■ The exercise
Retype exactly the lines from the first one through the line with "0.0010, -1.2, 4)", including both ends; skip any pictures.

[start of Information provided]

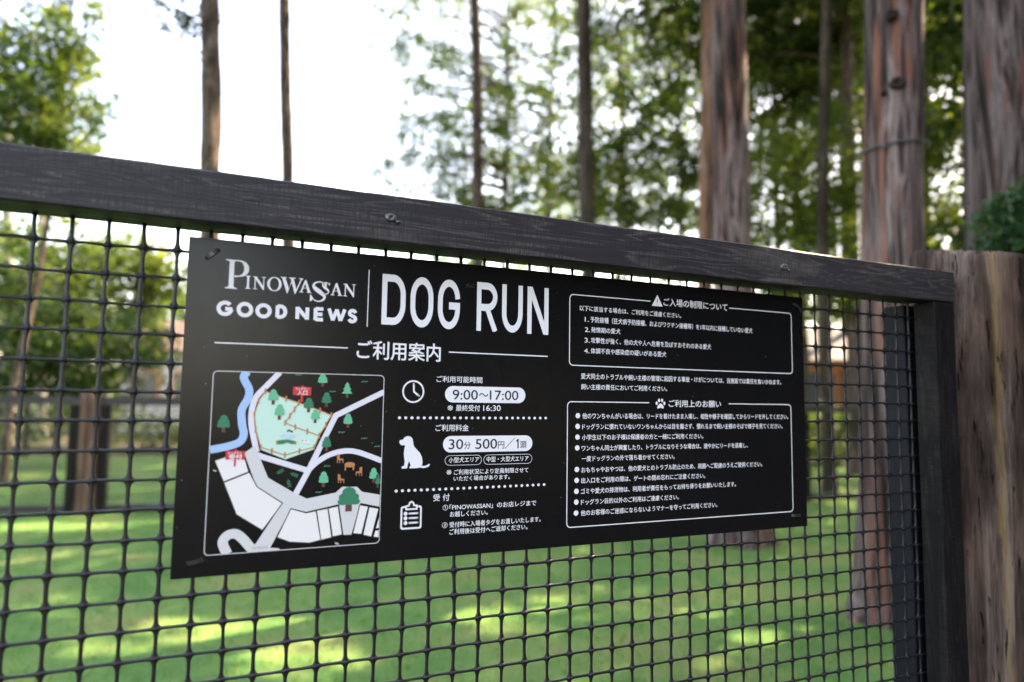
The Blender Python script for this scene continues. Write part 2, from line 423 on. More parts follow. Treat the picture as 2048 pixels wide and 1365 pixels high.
def screw(px, py, y, parent, seed, r=0.0075):
    rr = random.Random(seed); c = on_y(px, py, y)
    V, F = [], []
    seg = 14; prof = [(1.0, 0.0008), (0.97, -0.0014), (0.72, -0.0030), (0.3, -0.0036), (0.24, -0.0018)]
    for rad, dy in prof:
        for k in range(seg):
            th = 2 * math.pi * k / seg; q = r * rad * rr.uniform(0.88, 1.12)
            V.append((c.x + q * math.cos(th) * 1.25, c.y + dy * rr.uniform(0.7, 1.3), c.z + q * math.sin(th) * 0.85))
    for i in range(len(prof) - 1):
        for k in range(seg):
            k2 = (k + 1) % seg; F.append((i * seg + k, i * seg + k2, (i + 1) * seg + k2, (i + 1) * seg + k))
    F.append(tuple(range((len(prof) - 1) * seg, len(prof) * seg)))
    V2, F2 = tube([(c.x + 0.007, c.y - 0.002, c.z - 0.0045), (c.x + 0.010, c.y - 0.003, c.z - 0.006), (c.x + 0.0125, c.y - 0.0015, c.z - 0.0048)], [0.0022, 0.0026, 0.0015], 8)
    obj("screw", join((V, F), (V2, F2)), M_BOLT, parent, smooth=True)
screw(782, 436, 0.950, fence, 1)
screw(1568, 535, 0.950, fence, 2)

def wood_flaw(name, px, py, rx, rz, tilt, seed):
    c = on_y(px, py, 0.9493); V = [tuple(c + Vector((0, -0.0006, 0)))]
    for k in range(20):
        th = 2 * math.pi * k / 20; q = 1 + .3 * noise.noise(Vector((math.cos(th) * 2 + seed, math.sin(th) * 2, 0)))
        x, z = rx * q * math.cos(th), rz * q * math.sin(th)
        V.append((c.x + x * math.cos(tilt) - z * math.sin(tilt), c.y, c.z + x * math.sin(tilt) + z * math.cos(tilt)))
    obj(name, (V, [(0, 1 + k, 1 + (k + 1) % 20) for k in range(20)]), M_FLAW, fence)
M_FLAW = flat("dark_resin_knot", (0.010, 0.009, 0.010), 0.5)
wood_flaw("wood_knot", 502, 398, 0.012, 0.0035, -0.02, 1)
wood_flaw("split", 1878, 566, 0.010, 0.0022, -0.9, 2)
wood_flaw("split", 1087, 441, 0.005, 0.0010, -1.2, 4)

# ================================================================ ROUGH TIMBER POST at the right
m, nt, b = new_mat("weathered_log", 0.9, spec=0.15)
strip = noise_tex(nt, coords(nt, (16, 16, 1.5)), 1.0, 6, 0.65, 0.5)
fib = noise_tex(nt, coords(nt, (130, 130, 6)), 1.0, 5, 0.7)
crk = noise_tex(nt, coords(nt, (95, 95, 11)), 1.0, 3, 0.6)
patch = noise_tex(nt, coords(nt, (6, 6, 3.5)), 1.0, 4, 0.55, 0.4)
c = ramp(nt, strip, [(0.37, (0.009, 0.006, 0.0045)), (0.46, (0.032, 0.0205, 0.0155)), (0.55, (0.064, 0.042, 0.032)), (0.66, (0.17, 0.125, 0.105))])
c = mix(nt, ramp(nt, patch, [(0.50, (0, 0, 0)), (0.66, (0.5, 0.5, 0.5))]), c, (0.15, 0.085, 0.062))
c = mix(nt, 0.75, c, ramp(nt, fib, [(0.3, (0.4, 0.4, 0.4)), (0.68, (1.15, 1.15, 1.15))]), 'MULTIPLY')
tc = N(nt, "ShaderNodeTexCoord"); sx = N(nt, "ShaderNodeSeparateXYZ"); nt.links.new(tc.outputs["Object"], sx.inputs[0])
at2 = N(nt, "ShaderNodeMath", operation='ARCTAN2'); nt.links.new(sx.outputs[1], at2.inputs[0]); nt.links.new(sx.outputs[0], at2.inputs[1])
wob = noise_tex(nt, coords(nt, (4, 4, 5)), 1.0, 4, 0.6)
ad = N(nt, "ShaderNodeMath", operation='MULTIPLY_ADD'); nt.links.new(wob, ad.inputs[0]); ad.inputs[1].default_value = 0.42; nt.links.new(at2.outputs[0], ad.inputs[2])
LICHEN = ad
lic = ramp(nt, ad.outputs[0], [(0.0, (0, 0, 0)), (1.0, (0, 0, 0))])
d_ = N(nt, "ShaderNodeMath", operation='ADD'); nt.links.new(ad.outputs[0], d_.inputs[0]); d_.inputs[1].default_value = 2.28 - 0.21
ab = N(nt, "ShaderNodeMath", operation='ABSOLUTE'); nt.links.new(d_.outputs[0], ab.inputs[0])
lic = ramp(nt, ab.outputs[0], [(0.01, (0.5, 0.5, 0.5)), (0.085, (0, 0, 0))])
lic = mix(nt, 1.0, lic, ramp(nt, fib, [(0.25, (0.25, 0.25, 0.25)), (0.6, (1, 1, 1))]), 'MULTIPLY')
c = mix(nt, lic, c, (0.22, 0.145, 0.05))
ck = ramp(nt, crk, [(0.33, (0.06, 0.06, 0.06)), (0.385, (1, 1, 1))])
c = mix(nt, 0.9, c, ck, 'MULTIPLY')
nt.links.new(c, b.inputs["Base Color"])
bump(nt, b, mix(nt, 0.5, strip, mix(nt, 0.5, fib, ck)), 1.0, 0.012)
M_LOG = m
LC = Vector((1.625, 1.000, 0))
V, F = [], []
seg, rings = 128, 150
ztop = E + 0.338
for i in range(rings + 1):
    z = -0.05 + (ztop + 0.05) * i / rings
    for k in range(seg):
        th = 2 * math.pi * k / seg
        dx, dy = math.cos(th), math.sin(th)
        sq = (abs(dx * 0.83 + dy * 0.55) ** 5 + abs(-dx * 0.55 + dy * 0.83) ** 5) ** (-1 / 5)      # squared-off log
        rr = 0.122 * (0.45 + 0.55 * sq)
        rr += 0.007 * noise.noise(Vector((dx * 5, dy * 5, z * 1.2))) + 0.0045 * noise.noise(Vector((dx * 16, dy * 16, z * 3))) + 0.002 * noise.noise(Vector((dx * 40, dy * 40, z * 14)))
        rr -= 0.010 * max(0.0, 0.32 - abs(noise.noise(Vector((dx * 8 + 4, dy * 8, z * 1.1))) * 2.2)) + 0.004 * max(0.0, noise.noise(Vector((dx * 22, dy * 22, z * 2.4))))
        rr *= 1.0 + 0.05 * max(0, 0.5 - z)
        if i == rings: rr -= 0.006
        x, y = LC.x + rr * dx, LC.y + rr * dy
        zz = z
        if i >= rings - 1: zz += (y - 0.92) * 0.16 - (x - 1.6) * 0.03 + 0.004 * noise.noise(Vector((dx * 9, dy * 9, 3)))
        V.append((x, y, zz))
for i in range(rings):
    for k in range(seg):
        k2 = (k + 1) % seg; F.append((i * seg + k, i * seg + k2, (i + 1) * seg + k2, (i + 1) * seg + k))
F.append(tuple(range(rings * seg, rings * seg + seg)))
log = obj("timber_post", (V, F), M_LOG, origin=LC)
for p in log.data.polygons: p.use_smooth = True
tag(log, "thick weathered log post with yellow lichen streak at the near fence's right end", "post")

# ================================================================ THE NOTICE BOARD
SX0, SX1, SZ0, SZ1 = -0.0290, 1.0835, E - 0.2358, E + 0.2134
board_root = thing("notice_board", (0.53, 1.0, SZ0), "black notice board lettered DOG RUN in white, tied to the netting", "sign")
V, F = [], []
def rrect(x0, x1, z0, z1, r, n=5):
    pts = []
    for cx_, cz_, a0 in ((x1 - r, z1 - r, 0), (x0 + r, z1 - r, 90), (x0 + r, z0 + r, 180), (x1 - r, z0 + r, 270)):
        for i in range(n + 1):
            a = R(a0 + 90 * i / n); pts.append((cx_ + r * math.cos(a), cz_ + r * math.sin(a)))
    return pts
pr = rrect(SX0, SX1, SZ0, SZ1, 0.0012, 2); n = len(pr)
V = [(x, 1.0, z) for x, z in pr] + [(x, 1.0030, z) for x, z in pr]
F = [tuple(range(n)), tuple(range(2 * n - 1, n - 1, -1))] + [(i, i + n, (i + 1) % n + n, (i + 1) % n) for i in range(n)]
obj("panel", (V, F), M_PANEL, board_root)

LAY = 0.00012
def S(px, py):                             # photo pixel -> place on the face of the board
    p = on_y(px, py, 1.0); return (p.x, p.z)
class Art:
    """flat printed shapes gathered into one mesh, each layer a hair proud of the one below"""
    def __init__(self, clip=None): self.V, self.F, self.clip, self.mi, self.m = [], [], clip, [], 0
    def tri(self, pts2, tris, lay):
        n = len(self.V); y = 1.0 - LAY * (lay + 1)
        if self.clip:                      # trim to the printed frame
            for t in tris:
                P = [pts2[i] for i in t]
                for ax, lim, sg in ((0, self.clip[0], 1), (0, self.clip[1], -1), (1, self.clip[2], 1), (1, self.clip[3], -1)):
                    Q = []
                    for i, b in enumerate(P):
                        a = P[i - 1]; ia, ib = sg * (a[ax] - lim) >= 0, sg * (b[ax] - lim) >= 0
                        if ia != ib:
                            k = (lim - a[ax]) / (b[ax] - a[ax]); Q.append((a[0] + k * (b[0] - a[0]), a[1] + k * (b[1] - a[1])))
                        if ib: Q.append(b)
                    P = Q
                if len(P) >= 3:
                    n = len(self.V); self.V += [(x, y, z) for x, z in P]; self.F.append(tuple(range(n, n + len(P)))); self.mi.append(self.m)
            return
        self.mi += [self.m] * len(tris)
        self.V += [(x, y, z) for x, z in pts2]; self.F += [tuple(i + n for i in t) for t in tris]
    def poly(self, pts, lay=0):
        t = tessellate_polygon([[Vector((x, z, 0)) for x, z in pts]])
        self.tri(pts, t, lay)
    def ring(self, outer, inner, lay=0):
        n = len(outer)
        self.tri(list(outer) + list(inner), [(i, (i + 1) % n, n + (i + 1) % n, n + i) for i in range(n)], lay)
    def disc(self, c, rx, rz=None, lay=0, n=20):
        rz = rz or rx
        self.poly([(c[0] + rx * math.cos(2 * math.pi * i / n), c[1] + rz * math.sin(2 * math.pi * i / n)) for i in range(n)], lay)
    def stroke(self, pts, w, lay=0, closed=False, roundcap=False):
        P = [Vector(p) for p in pts]
        P = [p for i, p in enumerate(P) if i == 0 or (p - P[i - 1]).length > 0.02 * w]
        if closed:
            if (P[0] - P[-1]).length < 0.02 * w: P.pop()
            P = P + [P[0]]
        n = len(P); L, Rr = [], []
        for i in range(n):
            if closed: a, b = P[i] - P[i - 1 if i else n - 2], P[(i + 1) if i < n - 1 else 1] - P[i]
            else: a, b = (P[i] - P[i - 1] if i else P[1] - P[0]), (P[i + 1] - P[i] if i < n - 1 else P[i] - P[i - 1])
            a, b = a.normalized(), b.normalized(); t = (a + b)
            t = t.normalized() if t.length > 1e-6 else a
            nn = Vector((-t.y, t.x)); k = 1 / max(0.45, nn.dot(Vector((-a.y, a.x))))
            L.append(P[i] + nn * (w / 2 * k)); Rr.append(P[i] - nn * (w / 2 * k))
        self.tri([tuple(p) for p in L + Rr], [(i, i + 1, n + i + 1, n + i) for i in range(n - 1)], lay)
        if roundcap:
            self.disc(P[0], w / 2, None, lay, 10); self.disc(P[-1], w / 2, None, lay, 10)
    def mesh(self, name, mat, parent, label=None):
        mats = mat if isinstance(mat, (list, tuple)) else [mat]
        o = obj(name, (self.V, self.F), mats[0], parent)
        for q in mats[1:]: o.data.materials.append(q)
        if len(mats) > 1: o.data.polygons.foreach_set("material_index", self.mi)
        if label: o["label"] = label
        return o
def smooth(pts, n=6):                      # Catmull-Rom
    P = [Vector(p) for p in pts]; out = []
    for i in range(len(P) - 1):
        p0, p1, p2, p3 = P[max(i - 1, 0)], P[i], P[i + 1], P[min(i + 2, len(P) - 1)]
        for k in range(n):
            t = k / n
            out.append(tuple(0.5 * ((2 * p1) + (p2 - p0) * t + (2 * p0 - 5 * p1 + 4 * p2 - p3) * t * t + (3 * p1 - p0 - 3 * p2 + p3) * t ** 3)))
    out.append(tuple(P[-1])); return out

# ---- lettering: every line is set, then fitted to its measured box
TEXT_JOBS = []
def say(art, text, x0, yt0, yb0, x1, yt1, yb1, conv, bold=0.012, lay=0):
    """left edge x0 with top/bottom yt0,yb0 and right edge x1 with yt1,yb1, in crop pixels"""
    u0 = S(*conv(x0, (yt0 + yb0) / 2))[0]; u1 = S(*conv(x1, (yt1 + yb1) / 2))[0]
    vt = (S(*conv(x0, yt0))[1] + S(*conv(x1, yt1))[1]) / 2
    vb = (S(*conv(x0, yb0))[1] + S(*conv(x1, yb1))[1]) / 2
    cu = bpy.data.curves.new("line", 'FONT'); cu.body = text; cu.size = 1.0
    cu.fill_mode = 'BOTH'; cu.resolution_u = 5
    o = bpy.data.objects.new("line", cu); COL.objects.link(o)
    TEXT_JOBS.append((art, o, u0, u1, vb, vt, lay, bold))
def set_text():
    bpy.context.view_layer.update(); dg = bpy.context.evaluated_depsgraph_get()
    for art, o, u0, u1, vb, vt, lay, bold in TEXT_JOBS:
        me = bpy.data.meshes.new_from_object(o.evaluated_get(dg))
        co = [(v.co.x, v.co.y) for v in me.vertices]
        art.m = getattr(art, "text_slot", 0)
        if co:
            xs = [c[0] for c in co]; ys = [c[1] for c in co]
            ax, ay = min(xs), min(ys); w, h = max(xs) - ax or 1, max(ys) - ay or 1
            pts = [(u0 + (x - ax) / w * (u1 - u0), vb + (y - ay) / h * (vt - vb)) for x, y in co]
            tris = [tuple(p.vertices) for p in me.polygons]
            bu, bv = bold * (vt - vb) * 1.0, bold * (vt - vb) * 0.8       # heavier weight: overprint a hair aside
            for j, (sx_, sy_) in enumerate(((-1, 0), (1, 0), (0, 1), (0, -1)) if bold > 0 else ((0, 0),)):
                art.tri([(x + sx_ * bu, y + sy_ * bv) for x, y in pts], tris, lay + 0.1 * j)
        cu = o.data
        bpy.data.objects.remove(o); bpy.data.curves.remove(cu); bpy.data.meshes.remove(me)
    TEXT_JOBS.clear()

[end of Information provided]

■ Result of the task
The Blender Python script for this scene continues. Write part 2, from line 423 on. More parts follow. Treat the picture as 2048 pixels wide and 1365 pixels high.
def screw(px, py, y, parent, seed, r=0.0075):
    rr = random.Random(seed); c = on_y(px, py, y)
    V, F = [], []
    seg = 14; prof = [(1.0, 0.0008), (0.97, -0.0014), (0.72, -0.0030), (0.3, -0.0036), (0.24, -0.0018)]
    for rad, dy in prof:
        for k in range(seg):
            th = 2 * math.pi * k / seg; q = r * rad * rr.uniform(0.88, 1.12)
            V.append((c.x + q * math.cos(th) * 1.25, c.y + dy * rr.uniform(0.7, 1.3), c.z + q * math.sin(th) * 0.85))
    for i in range(len(prof) - 1):
        for k in range(seg):
            k2 = (k + 1) % seg; F.append((i * seg + k, i * seg + k2, (i + 1) * seg + k2, (i + 1) * seg + k))
    F.append(tuple(range((len(prof) - 1) * seg, len(prof) * seg)))
    V2, F2 = tube([(c.x + 0.007, c.y - 0.002, c.z - 0.0045), (c.x + 0.010, c.y - 0.003, c.z - 0.006), (c.x + 0.0125, c.y - 0.0015, c.z - 0.0048)], [0.0022, 0.0026, 0.0015], 8)
    obj("screw", join((V, F), (V2, F2)), M_BOLT, parent, smooth=True)
screw(782, 436, 0.950, fence, 1)
screw(1568, 535, 0.950, fence, 2)

def wood_flaw(name, px, py, rx, rz, tilt, seed):
    c = on_y(px, py, 0.9493); V = [tuple(c + Vector((0, -0.0006, 0)))]
    for k in range(20):
        th = 2 * math.pi * k / 20; q = 1 + .3 * noise.noise(Vector((math.cos(th) * 2 + seed, math.sin(th) * 2, 0)))
        x, z = rx * q * math.cos(th), rz * q * math.sin(th)
        V.append((c.x + x * math.cos(tilt) - z * math.sin(tilt), c.y, c.z + x * math.sin(tilt) + z * math.cos(tilt)))
    obj(name, (V, [(0, 1 + k, 1 + (k + 1) % 20) for k in range(20)]), M_FLAW, fence)
M_FLAW = flat("dark_resin_knot", (0.010, 0.009, 0.010), 0.5)
wood_flaw("wood_knot", 502, 398, 0.012, 0.0035, -0.02, 1)
wood_flaw("split", 1878, 566, 0.010, 0.0022, -0.9, 2)
wood_flaw("split", 1087, 441, 0.005, 0.0010, -1.2, 4)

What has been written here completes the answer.